Feliz dia para todo mundo!

Buenos Aires, 08 de março de 2011

Feliz dia para todas as mulheres, para todos os homens, feliz dia para todo mundo!

Quase sempre tenho a sensação de que desejar um feliz 'dia da mulher' é como desejar feliz natal ou feliz 'dia dos pais/das mães'. Vejo muito blá-blá-blá, comércio ganhando dinheiro, mas pouco compromisso com a luta dos direitos iguais entre homens, mulheres, gays, lésbicas, travestis, transexuais e o que mais existir neste mundo.

Dia da mulher, assim como dia dos pais, das mães, das crianças, dos namorados, da consciência negra, é todo dia. Ou carregamos em nós o desejo de um mundo mais igualitário ou amanhã, dia 9, o 'dia da mulher' já não terá nenhum significado.

Feliz vida para todos!

I.R.

segunda-feira, 7 de março de 2011

totem sem tabu


Foto: I.R. y M.L.

uma invasão de cores
decora a paisagem
reconstruída por minhas mãos.

todos à bordo.

o totem tropical está pronto
pra partir.

I.R.

sábado, 5 de março de 2011

empréstimo

prefiro que me peçam emprestado
aquilo que não tenho,
assim não corro o risco de terminar emprestando
o que não quero emprestar.
e se não quero emprestar
é bom que se saiba
que não é por ser avarento
ou egoísta.
ao contrário,
é por não saber dizer não
e depois de emprestado
não saber como reaver,
sentir até um pouco de vergonha
de pedir de volta
aquilo que emprestei.

I.R.

sexta-feira, 4 de março de 2011

regras do jogo

boto os pingos nos is,
mas não pinto e bordo
nem dou o troco.

toco de letra
e troco as palavras.

o jogo que eu jogo
é fácil
mas não julgo
quem sabe não jogar.

I.R.

quinta-feira, 3 de março de 2011

hora do choro

meu filho,
você, com a pureza
de repetir o que lhe dizem,
de vez em quando me diz
que não é preciso chorar.

de fato, meu filho,
quando você quer alguma coisa
prefiro que peça a que chore.
"você sabe falar, não precisa chorar."

mas sabe, filho,
às vezes chorar é preciso.

na hora da tristeza é hora de ter valentia
pra deixar o orgulho de lado,
abandonar o machismo arcaico
e se entregar ao pranto,
sentindo como a dor se torna líquida.

é preciso chorar, meu filho,
mulheres, homens, velhos, crianças,
é preciso muita ternura para chorar de alegria,
é necessário ter vida pra se chorar de emoção.

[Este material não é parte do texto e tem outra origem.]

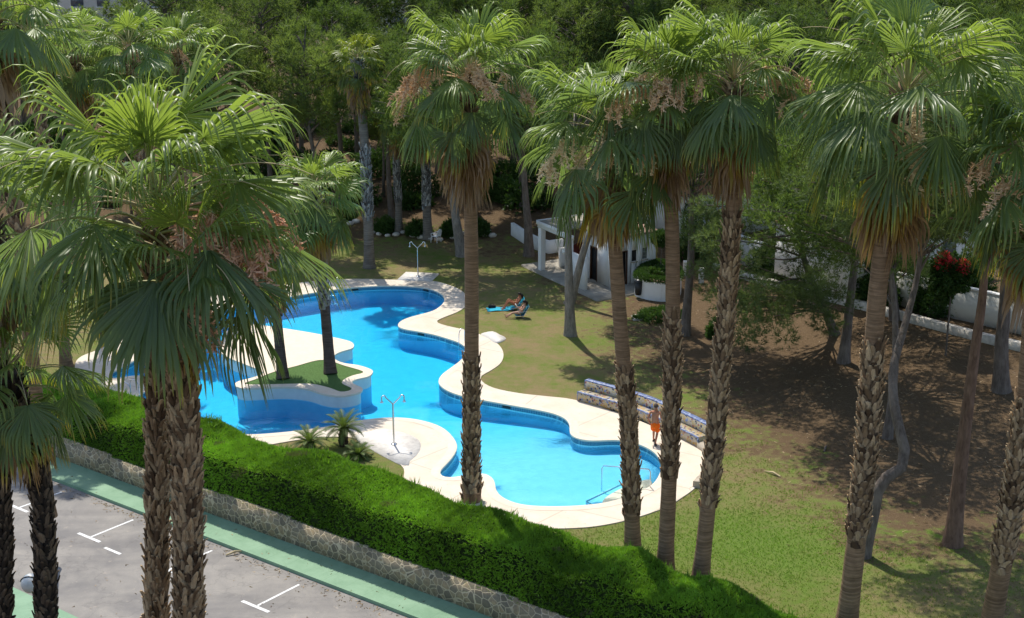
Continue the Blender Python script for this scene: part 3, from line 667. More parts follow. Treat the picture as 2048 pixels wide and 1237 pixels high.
def palm(label, pts, r0, secs, R, seed, nf=38, nseg=40, Kp=10, skirt=10, yellow=4, flowers=(), stalks=8, fmat='flower', group='fan palms of the garden', leafm='leaf', bootm='boot', trunkm='ptrunk', top_old=-.9, bsize=.3, per=7, tipdry=.38, fmax=1.0, brow=.15, stick=.35, sd=3.6):
    """pts: trunk axis from the foot to the crown centre (world)"""
    rg = np.random.default_rng(seed); pts = np.array(pts, float); base = pts[0]; top = pts[-1]
    t = thing('palm_tree', base, label, 'palm tree', group)
    P, s = path_eval(pts, 60); Ltot = s[-1]
    r_of = lambda q: r0*(1+.35*math.exp(-q/.5))*(1-.22*q/Ltot)
    mb = MB(); tube(mb, P, [r_of(q)*(1+rg.normal(0, .012)) for q in s], 16, 0, rnd=.5, t=0.0)
    for a, b in secs: boots(mb, P, s, r_of, a*Ltot, b*Ltot, rg, 1, bsize, per, brow, stick)
    boots(mb, P, s, r_of, Ltot-1.3, Ltot-.05, rg, 1, bsize*1.2, 6, .16, .9)
    mb.build('trunk', [MAT[trunkm], MAT[bootm]], t, sm=False)
    ax = norm(P[-1]-P[-6])
    mb = MB(); ga = 2.39996
    nf = int(nf*.88)
    for i in range(nf):
        f = (i+.5)/nf*fmax; az = i*ga+rg.normal(0, .12)
        el0 = 1.46-1.6*f+rg.normal(0, .13); bend = .12+1.3*f+rg.normal(0, .14)
        bend = min(bend, el0+1.52)
        c = top+ax*(.35-1.1*f)+np.array([math.cos(az), math.sin(az), 0])*(.06+.14*f)
        sc = rg.uniform(.86, 1.08)*(.72 if i < 3 else 1.0)
        age = np.clip(f*.95+rg.normal(0, .1), 0, 1)
        frond(mb, c, az, el0, bend, R*.56*sc*(.8+.4*f if f < .5 else 1)*rg.uniform(.85, 1.12), R*.6*sc*rg.uniform(.85, 1.1), nseg, 0.0, age, rg, droop=.55+.5*f+.5*rg.random(), fold=rg.uniform(.1, .35)+.25*f, span=rg.uniform(98, 116)-12*f, Kp=Kp, tip=tipdry*max(.05, f-.2)*rg.uniform(.3, 2.2), pr=.022)
    # the folded spear leaves
    for i in range(2):
        az = rg.uniform(0, 6.28); frond(mb, top+ax*.3, az, 1.52, .03, R*.22, R*.42, 10, .02, 0.0, rg, droop=.05, fold=.9, span=14, Kp=6)
    mb.build('crown', [MAT[leafm], MAT['petiole']], t)
    if skirt or yellow:
        mb = MB()
        for i in range(skirt+yellow):
            az = i*ga+rg.normal(0, .3); yl = i < yellow
            dry = rg.uniform(.34, .52) if yl else rg.uniform(.66, 1.0); zo = sd*(rg.uniform(.2, .4) if yl else rg.uniform(.28, .55))
            c = top-ax*zo+np.array([math.cos(az), math.sin(az), 0])*.16
            frond(mb, c, az, -.95+rg.normal(0, .15), .5, R*(.3 if yl else .14), (sd*.4 if yl else sd*.43)*rg.uniform(.85, 1.15), max(14, nseg-14), dry, .9, rg, droop=2.0, fold=.75, span=88, Kp=Kp, tip=.2)
        mb.build('dry_skirt', [MAT[leafm], MAT['petiole']], t)
    for (az, el, ln) in flowers:
        mb = MB(); flower(mb, top+np.array([math.cos(az), math.sin(az), 0])*.2, az, el, ln*R, rg, 1.0 if nseg > 30 else .5)
        mb.build('flower_cluster', MAT[fmat], t)
    if stalks:
        mb = MB()
        for i in range(stalks):
            az = rg.uniform(0, 6.28); el = rg.uniform(.35, 1.1); ln = R*rg.uniform(.75, 1.1)
            Q, *_ = petiole_path(top+ax*.1, az, el, rg.uniform(.9, 1.7), ln, 14); tube(mb, Q, np.linspace(.02, .006, len(Q)), 4, 0, cap=False)
        mb.build('bare_stalks', MAT['stalk'], t)
    return t
def down_to(p, q, z=None):
    """extend the line q->p down to the ground height z"""
    p = np.array(p); q = np.array(q); d = p-q; z = float(hgt(p[0], p[1])) if z is None else z
    k = (z-p[2])/d[2]; return p+d*k
def tr(px, Y, z=None):
    """trunk axis from pixels; px listed from foot to crown. If z given the foot is extended down to it"""
    W = [atY(a, b, Y) for a, b in px]
    if z is not None: W = [down_to(W[0], W[1], z)]+W
    return W

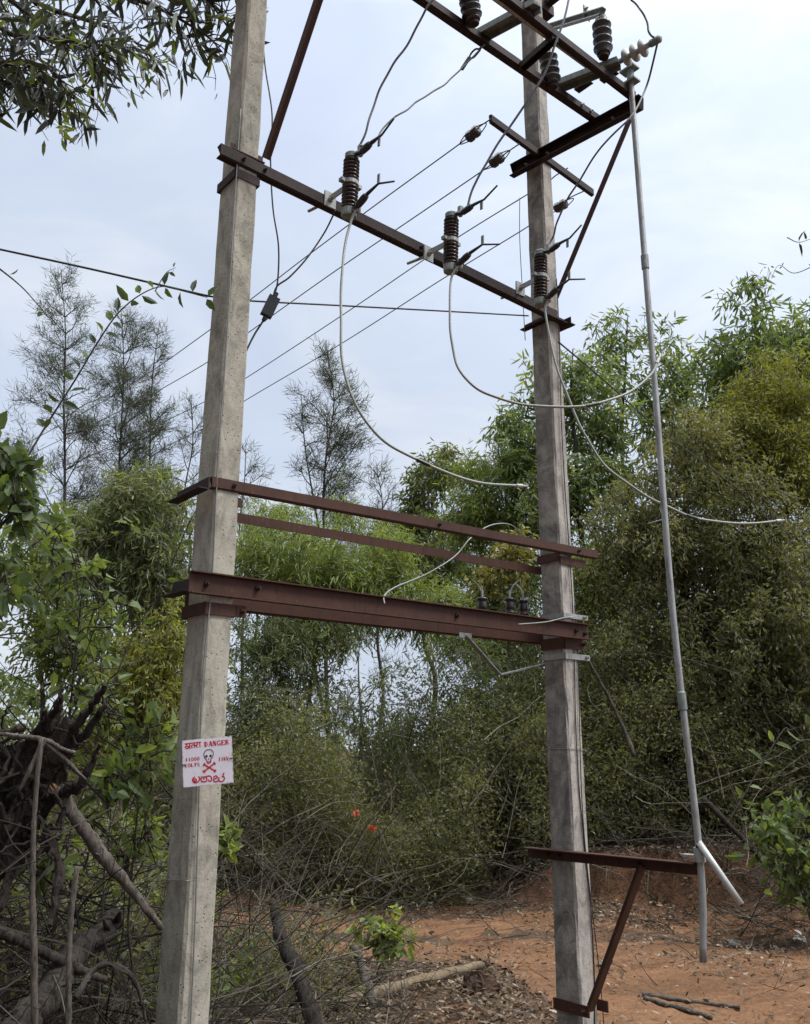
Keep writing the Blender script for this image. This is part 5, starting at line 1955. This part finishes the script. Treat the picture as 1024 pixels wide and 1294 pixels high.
# clod / stump by the log
cc = G(605, 1256)
mb = MB()
V = []
for i in range(12):
    ph = math.pi * i / 11
    for j in range(18):
        th = 2 * math.pi * j / 18
        r_ = 1 + .16 * math.sin(3 * th + ph) + RD.uniform(-.09, .09)
        r_ *= 1 + .2 * math.sin(5 * th + 3 * ph)
        V.append((math.sin(ph) * math.cos(th) * .13 * r_, math.sin(ph) * math.sin(th) * .11 * r_, math.cos(ph) * .085 * r_ + .03))
V = np.array(V) + cc
i, j = np.meshgrid(np.arange(11), np.arange(18), indexing='ij')
j2 = (j + 1) % 18
mb.add(V, np.stack([i * 18 + j, i * 18 + j2, (i + 1) * 18 + j2, (i + 1) * 18 + j], -1).reshape(-1, 4))
single('earth_clod', mb, M['clod'], 'reddish brown clod of earth under the tip of the long tan log', 'clod', smooth=False, off=cc)

# red blossoms in the thicket, white scraps on the ground
for (x, y, lab) in ((450, 1027, 'upper red blossom in the brush beyond the track'), (471, 1046, 'lower red blossom in the brush beyond the track')):
    p = U(x, y, 8.6)
    mb = MB()
    leaves(mb, p + rng.normal(size=(10, 3)) * .008, rng.normal(size=(10, 3)), .035, .03, 'broad', rng.random(10))
    rt = root('red_blossom', lab, 'flower', p)
    mb.build('petals', M['redleaf'], rt, p, tint=True)
    mb = MB()
    tube(mb, wander(p, (.3, .2, -1), .5, 5, .15), .004, 5)
    mb.build('stalk', M['bark'], rt, p)
for (x, y, s_, lab) in ((535, 1148, .035, 'white paper scrap left of a pair at the far track edge'), (545, 1149, .03, 'white paper scrap right of a pair at the far track edge'),
                        (593, 1146, .05, 'white paper scrap alone near the stained pole side of the track'), (1014, 1191, .055, 'white scrap at the right edge below the bank')):
    p = G(x, y) + np.array([0, 0, .05])
    mb = MB()
    leaves(mb, p + rng.normal(size=(5, 3)) * s_ * .3, rng.normal(size=(5, 3)), s_ * 1.6, s_ * 1.5, 'broad', flat=.3)
    single('paper_scrap', mb, M['scrap'], lab, 'litter', off=p)
for (x, y, s_, lab) in ((765, 1222, .05, 'small pale stone on the dirt left of the hanging pipe end'), (925, 1198, .06, 'brown stone at the litter edge right of the pipe')):
    p = G(x, y)
    mb = MB()
    v = nrm(rng.normal(size=(40, 3)))
    V = []
    for i in range(7):
        ph = math.pi * i / 6
        for j in range(10):
            th = 2 * math.pi * j / 10
            r_ = s_ * RD.uniform(.8, 1.15)
            V.append((math.sin(ph) * math.cos(th) * r_ * 1.3, math.sin(ph) * math.sin(th) * r_, math.cos(ph) * r_ * .7 + s_ * .5))
    V = np.array(V) + p
    i, j = np.meshgrid(np.arange(6), np.arange(10), indexing='ij')
    j2 = (j + 1) % 10
    mb.add(V, np.stack([i * 10 + j, i * 10 + j2, (i + 1) * 10 + j2, (i + 1) * 10 + j], -1).reshape(-1, 4))
    single('field_stone', mb, M['palebark'], lab, 'stone', off=p)

# ------------------------------------------------------------------ sky and light
SUN_AZ, SUN_EL = math.radians(105), math.radians(52)   # azimuth clockwise from +Y
sund = np.array([math.sin(SUN_AZ) * math.cos(SUN_EL), math.cos(SUN_AZ) * math.cos(SUN_EL), math.sin(SUN_EL)])
w = bpy.data.worlds.new('World')
sc.world = w
w.use_nodes = True
nt = w.node_tree
bg = nt.nodes['Background']
sky = nt.nodes.new('ShaderNodeTexSky')
sky.sky_type = 'NISHITA'
sky.sun_disc = False
sky.sun_elevation = SUN_EL
sky.sun_rotation = SUN_AZ
sky.air_density = 1.0
sky.dust_density = 3.0
tc = nt.nodes.new('ShaderNodeTexCoord')
sx = nt.nodes.new('ShaderNodeSeparateXYZ')
nt.links.new(tc.outputs['Generated'], sx.inputs[0])
mp = nt.nodes.new('ShaderNodeMapping')
mp.inputs['Scale'].default_value = (1, 1, 2.2)
nt.links.new(tc.outputs['Generated'], mp.inputs['Vector'])
n1 = noise(nt, 2.6, 7, .56, mp.outputs[0], .7)
cl = ramp(nt, n1, [(.32, (4.1, 4.65, 5.75)), (.50, (4.45, 4.98, 5.95)), (.66, (5.3, 5.7, 6.3))])
# overcast: brighter overhead, and brighter on the side of the veiled sun
zr = ramp(nt, sx.outputs['Z'], [(0, (.84, .84, .84)), (.40, (.90, .90, .90)), (.70, (.94, .94, .94))])
zm = nt.nodes.new('ShaderNodeMapRange')  # boost added above the view only, to lift the scene's brightness
zm.inputs['From Min'].default_value = .70
zm.inputs['From Max'].default_value = 1.0
zm.inputs['To Min'].default_value = 1.0
zm.inputs['To Max'].default_value = 5.8
nt.links.new(sx.outputs['Z'], zm.inputs['Value'])
dp = nt.nodes.new('ShaderNodeVectorMath')
dp.operation = 'DOT_PRODUCT'
nt.links.new(tc.outputs['Generated'], dp.inputs[0])
dp.inputs[1].default_value = tuple(sund)
dm_ = nt.nodes.new('ShaderNodeMapRange')
dm_.inputs['From Min'].default_value = .15
dm_.inputs['From Max'].default_value = 1.0
dm_.inputs['To Min'].default_value = .98
dm_.inputs['To Max'].default_value = 1.6
nt.links.new(dp.outputs['Value'], dm_.inputs['Value'])
cl2 = mix(nt, 1.0, cl, zr, 'MULTIPLY')
warm = ramp(nt, sx.outputs['Z'], [(.68, (1, 1, 1)), (.85, (1.0, .95, .82))])
cl2 = mix(nt, 1.0, cl2, warm, 'MULTIPLY')
cl2 = mix(nt, 1.0, cl2, zm.outputs[0], 'MULTIPLY')
cl2 = mix(nt, 1.0, cl2, dm_.outputs[0], 'MULTIPLY')
# unseen sky behind the camera's left dimmed, to darken the poles' left faces
dk = nt.nodes.new('ShaderNodeVectorMath')
dk.operation = 'DOT_PRODUCT'
nt.links.new(tc.outputs['Generated'], dk.inputs[0])
dk.inputs[1].default_value = (-.766, -.643, 0)
dkr = ramp(nt, dk.outputs['Value'], [(.05, (1, 1, 1)), (.75, (.28, .28, .29))])
cl2 = mix(nt, 1.0, cl2, dkr, 'MULTIPLY')
fin = mix(nt, .90, sky.outputs[0], cl2)
nt.links.new(fin, bg.inputs['Color'])
bg.inputs['Strength'].default_value = .10

sl = bpy.data.lights.new('sun', 'SUN')
sl.energy = 1.45
sl.angle = math.radians(20)
sl.color = (1, .95, .88)
so = bpy.data.objects.new('sun', sl)
COL.objects.link(so)
so.rotation_euler = Vector(-sund).to_track_quat('-Z', 'Y').to_euler()
so.location = (6, -2, 12)

cam = bpy.data.cameras.new('camera')
cam.sensor_fit = 'HORIZONTAL'
cam.sensor_width = 36
cam.lens = 36 * F / 1024
cam.clip_end = 2000
cam.clip_start = .05
co = bpy.data.objects.new('camera', cam)
COL.objects.link(co)
co.location = (0, 0, CH)
co.rotation_euler = (math.pi / 2 + TH, 0, 0)
sc.camera = co
sc.view_settings.view_transform = 'Standard'
sc.view_settings.look = 'None'
sc.view_settings.gamma = 1
sc.view_settings.exposure = 0.80
sc.cycles.max_bounces = 10
sc.cycles.diffuse_bounces = 6
sc.cycles.glossy_bounces = 2
sc.cycles.transmission_bounces = 6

você sabe falar, não precisa chorar,
meu filho,
mas saiba que na hora do choro
estou aqui pronto para chorar com você.

I.R.

quarta-feira, 2 de março de 2011

em março

não está chovendo
nem há uma nuvem nesse céu azul.
mas quem foi que disse que as águas de março
precisam de chuva?

I.R.









I.R.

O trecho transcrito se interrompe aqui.